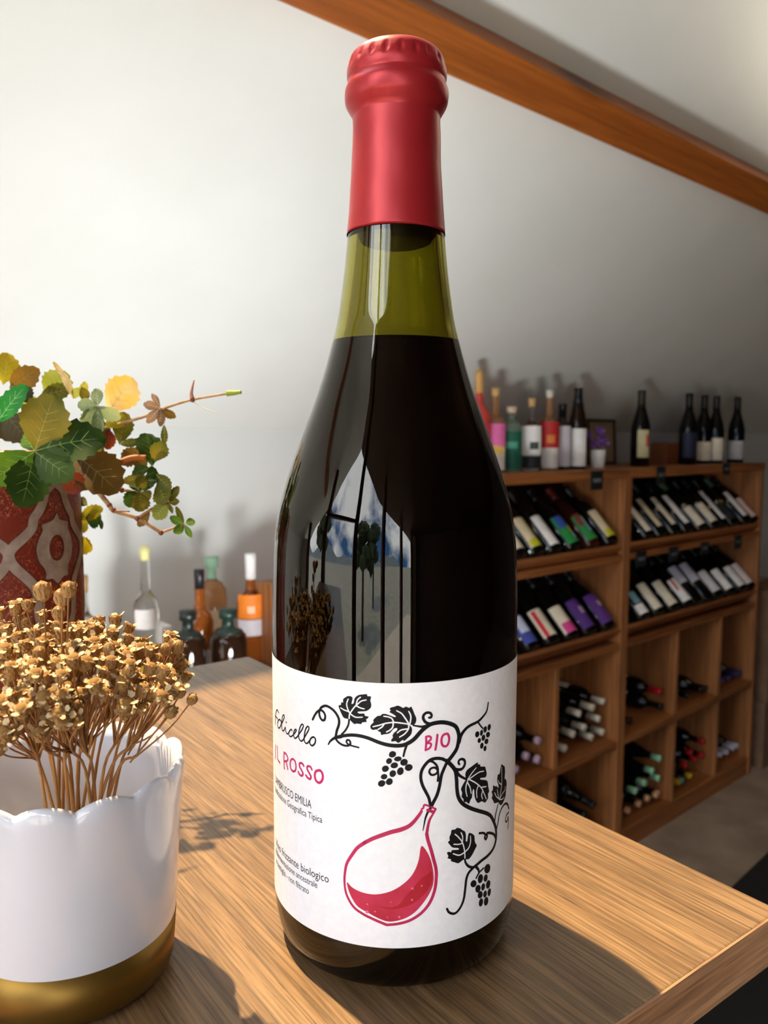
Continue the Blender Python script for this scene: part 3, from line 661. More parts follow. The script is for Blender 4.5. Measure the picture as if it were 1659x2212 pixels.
# ================================================================== DRIED YARROW
YA = plain('dried_calyx', srgb(184, 146, 92), 0.8, srgb(136, 98, 52), 260, lo=0.3, hi=0.7)
YB = plain('dried_petal', srgb(226, 206, 168), 0.8, srgb(200, 168, 118), 300)
YC = plain('dried_disc', srgb(196, 154, 88), 0.9, srgb(150, 106, 50), 900, bump=0.6, bscale=1600)
YS = plain('dried_stem', srgb(172, 124, 72), 0.8, srgb(128, 84, 44), 180, stretch=(1, 1, 0.15))
def head_mesh(kind):
    """unit flower head, about 1 across, growing along +Z from the origin"""
    rnd = random.Random(40 + kind)
    vs, fs, mi = [], [], []
    def add(v, f, m):
        o = len(vs); vs.extend(v); fs.extend([tuple(i + o for i in q) for q in f]); mi.extend([m] * len(f))
    bud = kind >= 4
    prof = [(0, -0.05), (0.11, 0.0), (0.28, 0.16), (0.36, 0.38), (0.37, 0.60), (0.42, 0.78), (0.34, 0.84)] if not bud else [(0, -0.06), (0.12, 0.0), (0.32, 0.16), (0.43, 0.42), (0.40, 0.68), (0.26, 0.90), (0.12, 1.0)]
    cv, cf = lathe(prof + [(0, prof[-1][1] + 0.04)], 36, lambda a, r, z: 0.045 * cos(9 * a + z * 1.5) * min(1, r * 3))
    add(cv, cf, 0)
    # scales of the involucre
    for ring, (rz, rr, hh) in enumerate(((0.10, 0.30, 0.34), (0.32, 0.40, 0.40), (0.56, 0.41, 0.36))):
        for k in range(8):
            a = 2 * pi * (k + ring * 0.5) / 8 + rnd.uniform(-.1, .1)
            d = Vector((cos(a), sin(a), 0)); t = Vector((-sin(a), cos(a), 0))
            q = [d * rr + t * 0.13 + DZ * rz, d * rr - t * 0.13 + DZ * rz, d * (rr + 0.06) - t * 0.08 + DZ * (rz + hh * .7), d * (rr + 0.02) + DZ * (rz + hh), d * (rr + 0.06) + t * 0.08 + DZ * (rz + hh * .7)]
            add(q, [(0, 1, 2, 3, 4)], 0)
    if not bud:
        b = bmesh.new(); bmesh.ops.create_icosphere(b, subdivisions=2, radius=0.33)
        add([Vector((q.co.x, q.co.y, 0.78 + max(q.co.z, -.05) * 0.55 + rnd.uniform(-.03, .03))) for q in b.verts], [tuple(x.index for x in ff.verts) for ff in b.faces], 2); b.free()
        npet = rnd.choice((4, 5))
        for k in range(npet):
            a = 2 * pi * k / npet + rnd.uniform(-.3, .3); d = Vector((cos(a), sin(a), 0)); t = Vector((-sin(a), cos(a), 0))
            up = rnd.uniform(-0.25, 0.35); ln = rnd.uniform(0.32, 0.52); w = rnd.uniform(0.16, 0.26)
            q = [d * 0.28 + DZ * 0.76 + t * 0.08, d * 0.28 + DZ * 0.76 - t * 0.08, d * (0.28 + ln * .6) + DZ * (0.84 + up * .4) - t * w, d * (0.28 + ln) + DZ * (0.82 + up) - t * w * .5, d * (0.28 + ln * .92) + DZ * (0.80 + up), d * (0.28 + ln) + DZ * (0.82 + up) + t * w * .5, d * (0.28 + ln * .6) + DZ * (0.84 + up * .4) + t * w]
            add(q, [(0, 1, 6), (1, 2, 6), (2, 3, 4), (2, 4, 6), (4, 5, 6)], 1)
    else:
        for k in range(6):
            a = 2 * pi * k / 6; d = Vector((cos(a), sin(a), 0)); t = Vector((-sin(a), cos(a), 0))
            add([d * 0.30 + DZ * 0.86 + t * .1, d * 0.30 + DZ * 0.86 - t * .1, DZ * (1.0 + rnd.uniform(0, .08)) + d * 0.08], [(0, 1, 2)], 1 if k % 2 else 0)
    me = bpy.data.meshes.new('flower_head'); me.from_pydata([tuple(q) for q in vs], [], fs)
    for m in (YA, YB, YC): me.materials.append(m)
    for p, i in zip(me.polygons, mi): p.material_index = i; p.use_smooth = (i != 1)
    return me
HEADS = [head_mesh(k) for k in range(6)]
POTTOP = ZT + PH
# cluster centre (pixel), distance from the camera, number of heads, spread in mm
CL = [(35, 1535, 0.208, 9, 10.3, 'lowest dried yarrow spray at the front left of the white pot'),
      (112, 1528, 0.210, 9, 9.5, 'dried yarrow spray hanging lowest over the front of the white pot'),
      (12, 1470, 0.218, 10, 10.3, 'dried yarrow spray at the left picture edge, mid height'),
      (150, 1468, 0.215, 11, 11.2, 'pale-petalled dried yarrow spray above the front rim of the pot'),
      (78, 1442, 0.228, 12, 11.2, 'dense dried yarrow spray in the middle of the bunch'),
      (222, 1455, 0.223, 11, 11.2, 'dried yarrow spray right of the middle of the bunch'),
      (292, 1482, 0.228, 11, 10.3, 'dried yarrow spray bending out over the right rim of the pot'),
      (352, 1500, 0.232, 7, 6.9, 'dried yarrow spray leaning furthest right over the counter'),
      (50, 1392, 0.252, 11, 11.2, 'dried yarrow spray below the tall buds, left of centre'),
      (125, 1412, 0.244, 11, 11.2, 'dried yarrow spray directly below the tall buds'),
      (195, 1402, 0.250, 11, 11.2, 'dried yarrow spray in the upper right middle of the bunch'),
      (262, 1408, 0.247, 11, 11.2, 'dried yarrow spray against the pale wall, right of centre'),
      (330, 1425, 0.255, 9, 10.3, 'dried yarrow spray in front of the yellow liqueur'),
      (383, 1422, 0.261, 6, 6.9, 'small dried yarrow spray with pale petals reaching towards the bottle'),
      (25, 1345, 0.272, 9, 9.5, 'dried yarrow spray high at the left edge before the red vase'),
      (88, 1368, 0.282, 10, 9.5, 'dried yarrow spray at the back before the red vase'),
      (205, 1372, 0.278, 9, 8.6, 'dried yarrow spray rising at the back right of the red vase'),
      (268, 1382, 0.282, 8, 7.7, 'dried yarrow spray at the back, just below the clear bottle')]
def yarrow(px, py, Y, n, spread, label, buds=None):
    if not buds: n = int(n * 1.45)
    tip = on_y(px, py, Y)
    ang = atan2(tip.y - PC.y, tip.x - PC.x)
    rr = min(0.024, ((tip.x - PC.x) ** 2 + (tip.y - PC.y) ** 2) ** .5 * 0.35)
    # stem starts on the pot floor and leans out over the rim
    base = Vector((PC.x - 0.1 * rr * cos(ang) + random.uniform(-.008, .008), PC.y - 0.1 * rr * sin(ang) + random.uniform(-.008, .008), ZT + 0.0095))
    mid = Vector((PC.x + rr * 0.95 * cos(ang) + random.uniform(-.006, .006), PC.y + rr * 0.95 * sin(ang) + random.uniform(-.006, .006), POTTOP - 0.003))
    axis = (tip - mid).normalized()
    fork = tip - axis * (0.013 + random.uniform(.22, .45) * (tip - mid).length)
    th = tag(empty('yarrow_stem', Matrix.Translation(base)), label, 'dried flower', 'dried yarrow in the white pot')
    parts = [tube([p - base for p in catmull([base, mid, fork], 5)], [0.00055] * 6 + [0.00045] * 5, 7)]
    side = axis.orthogonal().normalized(); up2 = axis.cross(side)
    heads = []
    for k in range(n):
        if buds: hp = on_y(*buds[k][:3]); size = buds[k][3]; kind = random.choice((4, 5))
        else:
            a = k * 2.4 + random.uniform(-.3, .3); q = sqrt((k + 0.4) / n) * spread * 0.001
            hp = tip + (side * cos(a) + up2 * sin(a)) * q + axis * random.uniform(-.0055, .0055) - axis * q * 0.30
            size = random.uniform(0.0038, 0.0048); kind = random.choice((0, 1, 2, 3, 0, 1, 2, 3, 0, 4))
        d = (hp - fork).normalized()
        grow = (d * 0.7 + Vector((random.uniform(-.3, .3), random.uniform(-.3, .3), 0.55))).normalized()
        m1 = fork.lerp(hp, 0.55) + d.orthogonal() * random.uniform(-.002, .002)
        parts.append(tube([p - base for p in catmull([fork - axis * 0.004 * random.random(), m1, hp + grow * size * 0.08], 3)], [0.0003, 0.0003, 0.00028, 0.00026, 0.00024, 0.00024, 0.00024], 5))
        heads.append((hp, grow, size, kind))
    st = obj('stem', *merge(parts), YS, th, True)
    for hp, g, size, kind in heads:
        o = bpy.data.objects.new('flower_head', HEADS[kind]); COL.objects.link(o); o.parent = th
        q = g.to_track_quat('Z', 'Y').to_matrix().to_4x4() @ Matrix.Rotation(random.uniform(0, 6.28), 4, 'Z')
        o.matrix_local = Matrix.Translation(hp - base) @ q @ Matrix.Scale(size, 4)
for c in CL: yarrow(*c)
yarrow(120, 1345, .232, 4, 5, 'tall dried yarrow stem with big closed buds before the red vase', [(96, 1298, .232, .0058), (135, 1310, .232, .0054), (148, 1290, .230, .0050), (129, 1340, .234, .0044)])
yarrow(392, 1530, .238, 3, 5, 'dried yarrow stem ending in single buds, furthest right', [(409, 1520, .238, .0036), (372, 1476, .240, .0036), (385, 1508, .236, .0034)])
yarrow(60, 1490, .204, 9, 12, 'dried yarrow spray nearest the camera at the front of the bunch')
yarrow(175, 1430, .258, 10, 13, 'dried yarrow spray filling the middle of the bunch behind the pale petals')

# ================================================================== RED PATTERNED VASE
VC, VR, VH = Vector((-0.2165, 0.428)), 0.0500, 0.170
vase = empty('patterned_vase', Matrix.Translation((VC.x, VC.y, ZT)))
tag(vase, 'brick-red cylinder vase with grey ogee and medallion pattern', 'vase')
REDV, nt, bs = nodes('scratched_red_glaze'); N_, L_ = nt.nodes, nt.links
tc = N_.new('ShaderNodeTexCoord'); vo = N_.new('ShaderNodeTexNoise'); vo.inputs['Scale'].default_value = 420; vo.inputs['Detail'].default_value = 2; vo.inputs['Distortion'].default_value = 2.5
L_.new(tc.outputs['Object'], vo.inputs['Vector'])
rp = N_.new('ShaderNodeValToRGB'); e = rp.color_ramp.elements
e[0].position = 0.56; e[0].color = rgb(srgb(112, 38, 26)); e[1].position = 0.61; e[1].color = rgb(srgb(196, 116, 86))
L_.new(vo.outputs['Fac'], rp.inputs['Fac'])
nb = N_.new('ShaderNodeTexNoise'); nb.inputs['Scale'].default_value = 40; L_.new(tc.outputs['Object'], nb.inputs['Vector'])
mixc = N_.new('ShaderNodeMix'); mixc.data_type = 'RGBA'; mixc.inputs[7].default_value = rgb(srgb(122, 44, 30))
rr2 = N_.new('ShaderNodeMapRange'); rr2.inputs[1].default_value = 0.4; rr2.inputs[2].default_value = 0.6; L_.new(nb.outputs['Fac'], rr2.inputs[0]); L_.new(rr2.outputs[0], mixc.inputs[0])
L_.new(rp.outputs['Color'], mixc.inputs[6]); L_.new(mixc.outputs[2], bs.inputs['Base Color']); bs.inputs['Roughness'].default_value = 0.4
vp = [(0, 0.001), (VR - 0.002, 0.0), (VR, 0.003), (VR, VH - 0.002), (VR - 0.0015, VH), (VR - 0.004, VH - 0.002), (VR - 0.004, 0.02), (0, 0.018)]
obj('body', *lathe(vp, 96), REDV, vase, True)
bpy.context.view_layer.update()
VGREY = plain('grey_slip', srgb(166, 152, 142), 0.6, srgb(140, 124, 114), 160)
VRIM = plain('dark_slip_line', srgb(104, 56, 44), 0.6)
VB = atan2(-VC.x, VC.y)
def vsurf(u, z, eps):
    a = u + VB; r = VR + eps
    return Vector((r * sin(a), -r * cos(a), z))
def vz(zx, zy):
    a, z = on_cyl(zx / 2.9625, 720 + zy / 2.9625, VC, VR); return Vector((a, z - ZT))
class VInk(Ink):
    pass
pat = Ink(); 
def vmap(pts): return pts
ctr = vz(362, 1380).x; crs = vz(93, 1400).x
half = ctr - crs
ogee = [vz(x, y) for x, y in [(345, 962), (300, 1005), (282, 1080), (258, 1140), (232, 1185), (222, 1245), (180, 1302), (130, 1352), (98, 1402), (102, 1452), (132, 1502), (200, 1572), (238, 1622), (255, 1690)]]
ogee = [Vector(((q.x - ctr) / half, q.y)) for q in ogee]
zlow = ogee[-1].y
ogee = [Vector((0.0, ogee[0].y + 0.001))] + ogee[1:] + [Vector((-0.45, zlow - 0.012)), Vector((-0.2, zlow - 0.024)), Vector((0.0, zlow - 0.030))]
med = [vz(x, y) for x, y in [(360, 1150), (340, 1190), (310, 1210), (275, 1225), (280, 1262), (258, 1320), (246, 1385), (262, 1460), (290, 1500), (302, 1540), (300, 1572), (338, 1570), (368, 1600)]]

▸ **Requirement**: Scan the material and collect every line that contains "picture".

▸ **Exercise response**:
Continue the Blender Python script for this scene: part 3, from line 661. More parts follow. The script is for Blender 4.5. Measure the picture as if it were 1659x2212 pixels.
      (12, 1470, 0.218, 10, 10.3, 'dried yarrow spray at the left picture edge, mid height'),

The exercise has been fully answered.